Monday, Nov. 23, 1942
New Side of Bacon
For more than two decades Artist Peggy Bacon has been impartially decapitating friend & foe with neat strokes of her pen, pastel and pencil. She has also illustrated children's books. Last week a huge retrospective exhibition of Baconiana at Manhattan's Associated American Artists Galleries gave gallery-goers a chance to see what her art added up to. Of 142 exhibits, covering the walls of four large rooms, Bacon-lovers saw 35 pastels (including twelve caricatures of men & women who nevertheless remain Miss Bacon's friends), 74 drypoints (including The Socialist Meeting and Backstairs Gossip), 13 etchings (including Colored Folks and Mad About Dancing), twelve lithographs (including caricatures of Heywood Broun and Mayor LaGuardia), eight drawings.

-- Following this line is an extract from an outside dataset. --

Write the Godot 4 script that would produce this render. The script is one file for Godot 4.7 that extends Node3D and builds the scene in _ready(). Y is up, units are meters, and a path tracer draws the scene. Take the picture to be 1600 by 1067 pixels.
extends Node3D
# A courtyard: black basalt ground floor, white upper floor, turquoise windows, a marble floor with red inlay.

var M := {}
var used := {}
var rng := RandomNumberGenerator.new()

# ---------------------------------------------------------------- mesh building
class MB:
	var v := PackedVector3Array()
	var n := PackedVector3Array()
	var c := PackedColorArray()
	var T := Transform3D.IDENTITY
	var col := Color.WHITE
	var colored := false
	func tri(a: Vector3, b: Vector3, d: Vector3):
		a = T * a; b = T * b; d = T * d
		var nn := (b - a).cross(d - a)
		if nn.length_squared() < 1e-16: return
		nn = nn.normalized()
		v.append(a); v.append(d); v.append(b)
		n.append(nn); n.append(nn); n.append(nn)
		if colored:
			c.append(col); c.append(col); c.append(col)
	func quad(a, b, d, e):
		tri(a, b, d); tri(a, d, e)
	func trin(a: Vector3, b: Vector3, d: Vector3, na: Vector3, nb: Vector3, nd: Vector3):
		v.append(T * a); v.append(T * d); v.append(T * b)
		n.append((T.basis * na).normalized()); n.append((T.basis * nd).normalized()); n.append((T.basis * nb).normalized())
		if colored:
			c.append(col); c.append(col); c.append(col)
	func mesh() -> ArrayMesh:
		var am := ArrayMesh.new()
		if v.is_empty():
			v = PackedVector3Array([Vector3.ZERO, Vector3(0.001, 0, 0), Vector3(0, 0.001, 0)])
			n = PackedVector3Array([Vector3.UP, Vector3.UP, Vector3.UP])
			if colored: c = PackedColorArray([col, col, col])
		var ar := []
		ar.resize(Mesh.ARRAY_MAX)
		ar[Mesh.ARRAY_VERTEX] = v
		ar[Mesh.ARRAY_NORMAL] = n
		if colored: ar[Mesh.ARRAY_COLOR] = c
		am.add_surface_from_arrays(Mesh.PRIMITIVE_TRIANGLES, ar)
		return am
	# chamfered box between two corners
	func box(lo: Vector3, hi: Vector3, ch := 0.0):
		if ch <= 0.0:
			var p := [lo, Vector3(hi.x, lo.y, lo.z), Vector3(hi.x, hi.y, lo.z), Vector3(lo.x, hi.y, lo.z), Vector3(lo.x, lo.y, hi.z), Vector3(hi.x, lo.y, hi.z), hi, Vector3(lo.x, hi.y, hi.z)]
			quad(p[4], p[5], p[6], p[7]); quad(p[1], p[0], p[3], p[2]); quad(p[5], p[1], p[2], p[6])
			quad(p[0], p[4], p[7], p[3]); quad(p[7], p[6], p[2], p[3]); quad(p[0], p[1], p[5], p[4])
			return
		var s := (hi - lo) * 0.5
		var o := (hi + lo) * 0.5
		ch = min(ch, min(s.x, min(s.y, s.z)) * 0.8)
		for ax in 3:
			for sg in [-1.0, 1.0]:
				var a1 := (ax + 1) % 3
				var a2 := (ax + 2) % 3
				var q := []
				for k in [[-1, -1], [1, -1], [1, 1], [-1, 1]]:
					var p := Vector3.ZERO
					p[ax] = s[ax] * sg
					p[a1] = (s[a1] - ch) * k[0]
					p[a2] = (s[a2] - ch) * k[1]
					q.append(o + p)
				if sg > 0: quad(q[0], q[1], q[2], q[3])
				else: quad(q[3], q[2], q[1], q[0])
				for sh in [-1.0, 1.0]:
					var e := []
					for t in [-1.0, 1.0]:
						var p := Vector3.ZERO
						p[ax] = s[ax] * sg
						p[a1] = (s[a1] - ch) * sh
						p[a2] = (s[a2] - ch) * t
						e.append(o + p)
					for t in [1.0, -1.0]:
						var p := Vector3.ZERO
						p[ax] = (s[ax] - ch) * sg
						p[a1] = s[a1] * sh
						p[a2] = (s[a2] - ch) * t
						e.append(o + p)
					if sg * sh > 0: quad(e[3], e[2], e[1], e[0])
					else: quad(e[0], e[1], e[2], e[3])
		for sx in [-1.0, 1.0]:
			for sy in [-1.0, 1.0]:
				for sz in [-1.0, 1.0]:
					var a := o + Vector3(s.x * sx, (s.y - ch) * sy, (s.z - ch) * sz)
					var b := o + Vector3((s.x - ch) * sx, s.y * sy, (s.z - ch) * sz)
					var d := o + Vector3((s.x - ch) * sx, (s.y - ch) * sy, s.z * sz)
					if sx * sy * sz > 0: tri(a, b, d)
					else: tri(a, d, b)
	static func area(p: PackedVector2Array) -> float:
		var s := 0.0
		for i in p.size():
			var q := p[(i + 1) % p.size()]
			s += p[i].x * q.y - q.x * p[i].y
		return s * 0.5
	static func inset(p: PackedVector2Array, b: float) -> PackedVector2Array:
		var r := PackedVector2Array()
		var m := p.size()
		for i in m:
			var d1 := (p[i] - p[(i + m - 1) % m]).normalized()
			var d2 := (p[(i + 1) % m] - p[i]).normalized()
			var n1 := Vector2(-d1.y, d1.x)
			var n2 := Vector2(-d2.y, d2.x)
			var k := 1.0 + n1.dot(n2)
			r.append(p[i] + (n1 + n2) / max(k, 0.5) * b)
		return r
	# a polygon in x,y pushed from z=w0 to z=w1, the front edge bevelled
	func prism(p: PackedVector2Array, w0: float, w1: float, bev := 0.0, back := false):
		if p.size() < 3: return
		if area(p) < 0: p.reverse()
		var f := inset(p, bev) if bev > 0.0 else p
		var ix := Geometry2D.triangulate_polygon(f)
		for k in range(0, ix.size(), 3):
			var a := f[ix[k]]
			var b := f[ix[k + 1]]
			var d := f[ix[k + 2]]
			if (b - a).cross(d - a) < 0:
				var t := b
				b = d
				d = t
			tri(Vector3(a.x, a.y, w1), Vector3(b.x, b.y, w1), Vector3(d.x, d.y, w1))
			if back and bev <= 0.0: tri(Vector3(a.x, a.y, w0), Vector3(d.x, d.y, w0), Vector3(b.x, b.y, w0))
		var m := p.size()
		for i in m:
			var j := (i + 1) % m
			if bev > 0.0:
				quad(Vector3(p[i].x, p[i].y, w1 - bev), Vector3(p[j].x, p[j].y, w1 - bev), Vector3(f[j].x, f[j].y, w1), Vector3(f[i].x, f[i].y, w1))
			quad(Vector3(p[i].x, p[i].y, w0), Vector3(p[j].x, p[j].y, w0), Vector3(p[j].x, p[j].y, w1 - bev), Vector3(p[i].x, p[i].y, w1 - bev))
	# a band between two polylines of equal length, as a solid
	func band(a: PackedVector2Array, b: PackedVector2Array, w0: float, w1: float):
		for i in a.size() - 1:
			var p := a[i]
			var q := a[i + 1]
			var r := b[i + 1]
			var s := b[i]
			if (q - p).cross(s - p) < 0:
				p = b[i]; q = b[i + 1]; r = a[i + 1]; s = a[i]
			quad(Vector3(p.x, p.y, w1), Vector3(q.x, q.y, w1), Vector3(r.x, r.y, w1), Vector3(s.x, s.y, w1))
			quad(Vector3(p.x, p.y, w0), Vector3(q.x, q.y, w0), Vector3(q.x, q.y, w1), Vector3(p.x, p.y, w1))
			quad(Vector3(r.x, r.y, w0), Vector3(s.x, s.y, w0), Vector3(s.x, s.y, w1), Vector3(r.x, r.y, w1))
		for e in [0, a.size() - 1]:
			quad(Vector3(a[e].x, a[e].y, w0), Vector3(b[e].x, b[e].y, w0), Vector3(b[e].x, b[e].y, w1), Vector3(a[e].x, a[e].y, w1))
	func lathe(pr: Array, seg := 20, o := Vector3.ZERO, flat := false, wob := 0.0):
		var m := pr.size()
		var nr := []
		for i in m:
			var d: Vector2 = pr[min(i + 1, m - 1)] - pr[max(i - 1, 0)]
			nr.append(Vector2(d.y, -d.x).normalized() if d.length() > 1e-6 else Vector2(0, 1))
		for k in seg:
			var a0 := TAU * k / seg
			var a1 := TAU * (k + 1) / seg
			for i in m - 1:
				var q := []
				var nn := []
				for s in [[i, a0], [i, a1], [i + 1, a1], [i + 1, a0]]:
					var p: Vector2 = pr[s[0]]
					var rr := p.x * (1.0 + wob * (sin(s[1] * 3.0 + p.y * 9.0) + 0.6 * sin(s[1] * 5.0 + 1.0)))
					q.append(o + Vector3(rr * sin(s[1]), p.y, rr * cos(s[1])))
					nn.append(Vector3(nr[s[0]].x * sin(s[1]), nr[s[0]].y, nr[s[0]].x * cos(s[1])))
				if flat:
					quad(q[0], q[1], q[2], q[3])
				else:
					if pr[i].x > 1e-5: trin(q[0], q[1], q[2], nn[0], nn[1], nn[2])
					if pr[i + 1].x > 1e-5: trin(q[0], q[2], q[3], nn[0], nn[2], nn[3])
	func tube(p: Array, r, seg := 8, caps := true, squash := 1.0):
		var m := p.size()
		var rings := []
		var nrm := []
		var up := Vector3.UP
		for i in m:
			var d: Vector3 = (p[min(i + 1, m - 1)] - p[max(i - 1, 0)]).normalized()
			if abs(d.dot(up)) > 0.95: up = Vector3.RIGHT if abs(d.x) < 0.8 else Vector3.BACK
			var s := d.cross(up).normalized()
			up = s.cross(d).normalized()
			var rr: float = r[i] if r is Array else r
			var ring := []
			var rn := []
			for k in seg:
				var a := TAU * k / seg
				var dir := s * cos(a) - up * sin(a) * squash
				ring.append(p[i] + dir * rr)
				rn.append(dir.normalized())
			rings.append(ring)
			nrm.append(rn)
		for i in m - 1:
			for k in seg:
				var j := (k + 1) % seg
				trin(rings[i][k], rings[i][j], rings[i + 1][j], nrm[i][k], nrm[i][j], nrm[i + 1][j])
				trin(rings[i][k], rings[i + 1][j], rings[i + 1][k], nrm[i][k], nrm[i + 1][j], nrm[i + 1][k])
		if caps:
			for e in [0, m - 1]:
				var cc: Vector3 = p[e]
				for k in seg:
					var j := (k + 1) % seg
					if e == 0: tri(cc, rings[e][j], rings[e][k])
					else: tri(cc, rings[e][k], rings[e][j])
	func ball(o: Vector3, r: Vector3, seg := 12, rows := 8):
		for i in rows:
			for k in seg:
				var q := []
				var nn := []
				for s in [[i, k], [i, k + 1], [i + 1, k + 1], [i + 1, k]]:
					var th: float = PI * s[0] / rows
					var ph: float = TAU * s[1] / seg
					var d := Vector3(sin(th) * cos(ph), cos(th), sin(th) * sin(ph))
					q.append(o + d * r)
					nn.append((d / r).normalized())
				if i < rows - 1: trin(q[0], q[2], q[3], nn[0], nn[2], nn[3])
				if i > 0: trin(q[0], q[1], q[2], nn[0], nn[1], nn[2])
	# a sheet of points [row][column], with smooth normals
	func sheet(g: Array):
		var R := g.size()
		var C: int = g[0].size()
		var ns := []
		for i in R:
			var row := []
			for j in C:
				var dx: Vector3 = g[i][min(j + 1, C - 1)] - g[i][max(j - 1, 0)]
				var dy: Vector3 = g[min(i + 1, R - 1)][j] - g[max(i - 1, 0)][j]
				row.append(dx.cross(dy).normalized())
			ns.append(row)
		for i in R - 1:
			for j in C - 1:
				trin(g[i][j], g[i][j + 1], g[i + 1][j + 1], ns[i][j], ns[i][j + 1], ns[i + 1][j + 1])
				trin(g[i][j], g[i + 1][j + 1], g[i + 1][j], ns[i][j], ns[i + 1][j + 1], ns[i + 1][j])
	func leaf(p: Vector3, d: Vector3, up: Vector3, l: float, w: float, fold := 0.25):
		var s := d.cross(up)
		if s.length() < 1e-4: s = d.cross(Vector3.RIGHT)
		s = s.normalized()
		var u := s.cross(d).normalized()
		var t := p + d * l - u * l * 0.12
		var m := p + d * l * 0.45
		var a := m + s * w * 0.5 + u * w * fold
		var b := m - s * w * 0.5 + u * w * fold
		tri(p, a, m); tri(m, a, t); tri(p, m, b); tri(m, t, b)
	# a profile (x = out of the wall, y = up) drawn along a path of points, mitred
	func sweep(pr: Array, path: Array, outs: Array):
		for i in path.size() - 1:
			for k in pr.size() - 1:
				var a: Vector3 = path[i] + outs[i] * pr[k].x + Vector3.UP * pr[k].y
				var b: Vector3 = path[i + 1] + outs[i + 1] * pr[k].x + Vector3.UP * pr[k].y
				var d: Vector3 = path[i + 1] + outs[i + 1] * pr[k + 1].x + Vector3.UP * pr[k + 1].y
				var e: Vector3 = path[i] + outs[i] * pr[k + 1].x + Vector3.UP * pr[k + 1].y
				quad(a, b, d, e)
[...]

But the emphasis in this show was not on caricature. A less famous side of Artist Bacon's work was revealed in her increasingly Daumier-like preoccupation with the seamier side of life. Like Honore Daumier, with whose work hers has often been compared, Peggy Bacon has descended the social ladder to portray Manhattan's grimmest alleys, its courtrooms, bars, garish streets at night, garbage cans crawling with kittens, drunks at home the morning-after. Result: her art is more inclusive and more subtle without becoming less satiric.